Serbia and Kosovo leaders to meet EU over tensions

by ANKASAM Ekip

The leaders of Serbia and Kosovo will meet the EU foreign policy chief in Brussels later this month, officials said Friday (5 August) , as the international community scrambles to soothe rising tensions.

European Union spokesman Peter Stano said President Aleksandar Vucic of Serbia and Kosovo’s Prime Minister Albin Kurti had accepted EU High Representative Josep Borrell’s invitation.

“I can confirm that after the High Representative, Josep Borrell, invited both parties to Brussels, Prime Minister Kurti and President Vucic have accepted his invitation. They will be welcomed in Brussels on 18 August by Borrell and EU Special Representative Miroslav Lajcak to discuss the way forward in the Pristina-Belgrade dialogue,” said Stano.

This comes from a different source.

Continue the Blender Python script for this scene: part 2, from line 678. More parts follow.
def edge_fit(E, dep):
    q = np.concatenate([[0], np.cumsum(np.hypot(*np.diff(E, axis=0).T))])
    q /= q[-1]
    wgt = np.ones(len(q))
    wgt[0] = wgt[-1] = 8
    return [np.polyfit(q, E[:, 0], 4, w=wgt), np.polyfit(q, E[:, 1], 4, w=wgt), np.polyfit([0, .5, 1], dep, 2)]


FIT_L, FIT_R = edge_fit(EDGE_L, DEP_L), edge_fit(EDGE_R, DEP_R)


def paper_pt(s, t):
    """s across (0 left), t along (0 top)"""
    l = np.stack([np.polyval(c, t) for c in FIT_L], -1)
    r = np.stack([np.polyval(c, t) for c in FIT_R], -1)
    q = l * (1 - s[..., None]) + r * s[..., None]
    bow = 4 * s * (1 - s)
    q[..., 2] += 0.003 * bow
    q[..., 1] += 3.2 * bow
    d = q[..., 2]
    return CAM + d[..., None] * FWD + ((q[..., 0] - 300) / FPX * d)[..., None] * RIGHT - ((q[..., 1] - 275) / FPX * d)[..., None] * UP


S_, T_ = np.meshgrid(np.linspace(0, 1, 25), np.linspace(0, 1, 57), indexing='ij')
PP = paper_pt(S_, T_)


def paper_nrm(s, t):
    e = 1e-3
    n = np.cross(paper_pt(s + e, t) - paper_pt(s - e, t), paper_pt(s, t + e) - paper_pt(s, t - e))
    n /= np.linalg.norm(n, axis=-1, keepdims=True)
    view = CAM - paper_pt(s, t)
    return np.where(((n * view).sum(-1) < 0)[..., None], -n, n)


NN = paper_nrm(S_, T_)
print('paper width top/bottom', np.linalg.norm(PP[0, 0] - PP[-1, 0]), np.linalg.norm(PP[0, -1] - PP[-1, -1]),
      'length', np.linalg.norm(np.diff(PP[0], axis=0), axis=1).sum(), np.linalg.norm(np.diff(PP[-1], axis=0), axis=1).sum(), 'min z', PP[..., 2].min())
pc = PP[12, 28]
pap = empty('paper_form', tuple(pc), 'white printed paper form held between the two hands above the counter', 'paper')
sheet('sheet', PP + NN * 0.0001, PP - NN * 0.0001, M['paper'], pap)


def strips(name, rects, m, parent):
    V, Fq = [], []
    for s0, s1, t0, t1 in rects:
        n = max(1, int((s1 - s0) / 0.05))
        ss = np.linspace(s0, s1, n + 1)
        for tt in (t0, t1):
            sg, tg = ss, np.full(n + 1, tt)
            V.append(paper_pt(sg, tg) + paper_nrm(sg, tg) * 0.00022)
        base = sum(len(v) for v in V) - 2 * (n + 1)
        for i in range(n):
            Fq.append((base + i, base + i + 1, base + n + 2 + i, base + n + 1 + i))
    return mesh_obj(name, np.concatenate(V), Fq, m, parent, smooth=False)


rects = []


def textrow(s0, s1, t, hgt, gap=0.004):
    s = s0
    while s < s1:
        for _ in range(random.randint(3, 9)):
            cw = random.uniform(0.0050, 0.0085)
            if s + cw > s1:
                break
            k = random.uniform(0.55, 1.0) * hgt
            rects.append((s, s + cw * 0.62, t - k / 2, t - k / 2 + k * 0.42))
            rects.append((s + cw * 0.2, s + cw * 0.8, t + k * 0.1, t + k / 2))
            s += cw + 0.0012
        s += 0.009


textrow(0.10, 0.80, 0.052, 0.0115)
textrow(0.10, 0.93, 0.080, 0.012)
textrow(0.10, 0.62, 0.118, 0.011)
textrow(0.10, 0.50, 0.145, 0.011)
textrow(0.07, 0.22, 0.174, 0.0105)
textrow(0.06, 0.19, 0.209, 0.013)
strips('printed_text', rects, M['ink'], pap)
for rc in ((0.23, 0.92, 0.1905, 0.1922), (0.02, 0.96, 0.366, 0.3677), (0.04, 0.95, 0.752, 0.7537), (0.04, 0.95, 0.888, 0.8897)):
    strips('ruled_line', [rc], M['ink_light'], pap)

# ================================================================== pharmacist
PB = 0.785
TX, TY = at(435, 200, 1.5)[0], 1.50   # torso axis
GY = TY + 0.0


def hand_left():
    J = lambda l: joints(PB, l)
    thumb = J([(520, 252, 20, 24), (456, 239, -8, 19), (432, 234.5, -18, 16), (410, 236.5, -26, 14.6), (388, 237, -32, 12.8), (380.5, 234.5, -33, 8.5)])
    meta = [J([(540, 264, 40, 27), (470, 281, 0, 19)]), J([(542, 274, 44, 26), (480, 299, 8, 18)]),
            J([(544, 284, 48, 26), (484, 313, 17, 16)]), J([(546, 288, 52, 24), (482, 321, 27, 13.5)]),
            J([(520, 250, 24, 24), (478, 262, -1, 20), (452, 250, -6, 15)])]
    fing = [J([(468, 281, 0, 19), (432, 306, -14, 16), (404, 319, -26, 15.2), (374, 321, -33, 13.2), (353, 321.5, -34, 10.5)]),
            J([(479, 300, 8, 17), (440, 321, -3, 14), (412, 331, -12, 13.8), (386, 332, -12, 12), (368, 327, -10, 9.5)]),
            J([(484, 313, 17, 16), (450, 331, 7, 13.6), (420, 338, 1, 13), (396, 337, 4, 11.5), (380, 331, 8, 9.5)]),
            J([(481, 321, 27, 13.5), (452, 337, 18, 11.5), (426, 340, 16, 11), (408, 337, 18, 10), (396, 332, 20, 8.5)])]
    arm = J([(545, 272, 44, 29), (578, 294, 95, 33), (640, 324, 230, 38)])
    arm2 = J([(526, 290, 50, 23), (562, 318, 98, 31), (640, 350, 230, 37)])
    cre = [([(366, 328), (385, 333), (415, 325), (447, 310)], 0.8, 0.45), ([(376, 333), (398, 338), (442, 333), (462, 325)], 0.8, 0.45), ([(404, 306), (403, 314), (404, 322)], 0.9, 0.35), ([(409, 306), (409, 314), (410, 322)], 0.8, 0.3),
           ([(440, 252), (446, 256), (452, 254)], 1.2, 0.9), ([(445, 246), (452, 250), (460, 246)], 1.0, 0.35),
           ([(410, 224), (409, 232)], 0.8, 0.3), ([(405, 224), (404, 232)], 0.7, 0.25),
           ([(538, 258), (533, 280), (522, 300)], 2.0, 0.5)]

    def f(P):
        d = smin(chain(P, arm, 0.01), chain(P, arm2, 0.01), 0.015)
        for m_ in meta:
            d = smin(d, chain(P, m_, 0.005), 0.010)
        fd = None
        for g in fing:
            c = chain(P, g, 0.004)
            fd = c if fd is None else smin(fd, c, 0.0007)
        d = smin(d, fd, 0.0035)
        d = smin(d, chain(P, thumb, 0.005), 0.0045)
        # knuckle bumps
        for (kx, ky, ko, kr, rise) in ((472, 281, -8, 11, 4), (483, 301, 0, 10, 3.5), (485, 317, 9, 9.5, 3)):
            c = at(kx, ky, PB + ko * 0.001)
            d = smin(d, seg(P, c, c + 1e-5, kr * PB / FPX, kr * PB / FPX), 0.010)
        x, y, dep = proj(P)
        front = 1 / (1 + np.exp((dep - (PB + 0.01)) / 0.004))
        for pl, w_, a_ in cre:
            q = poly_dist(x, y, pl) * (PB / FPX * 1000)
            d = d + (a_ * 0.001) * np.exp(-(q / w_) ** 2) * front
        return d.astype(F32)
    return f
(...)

The EU special envoy for Kosovo, Miroslav Lajcak, will also participate in the discussions.

The European invitation comes after another period of rising tension in northern Kosovo between the territory’s ethnic Serb minority and the Kosovo authorities in Pristina.

Kosovo declared independence from Serbia in 2008, less than a decade after a bloody war that killed thousands of ethnic Albanians and displaced almost 1.5 million, and NATO intervention against Belgrade’s forces.

In recent weeks, Serbs living in Kosovo have reacted angrily to plans by the ethnic Albanian-led government to introduce new travel documents for visitors with Serbian IDs.

Kurti’s government also wants motorists with registration plates issued in Serbia to change them for those issued in Kosovo.

Both measures are reciprocal to those Belgrade has in place for Kosovo citizens, but protesters blocked roads in northern Kosovo.

There is still a 3,775-strong NATO peacekeeping force in Kosovo, which has warned it will intervene if order breaks down, and the US ambassador persuaded Pristina to put the new measures on hold.

Serbia is nominally a candidate for eventual EU membership, even if the application is making slow progress, but five of the 27 EU members do not yet recognise Kosovo’s statehood.

Serbs in northern Kosovo have long refused to acknowledge Pristina’s authority and have largely remained loyal to the government in Belgrade, which provides financial support to their community.

EU-led talks between Kosovo and Serbia, launched in 2011 to normalise ties between the former foes, have failed to hammer out a settlement.

Kosovo is recognised by about 100 states, including the United States, while Serbia and its allies China and Russia refuse to acknowledge its independence.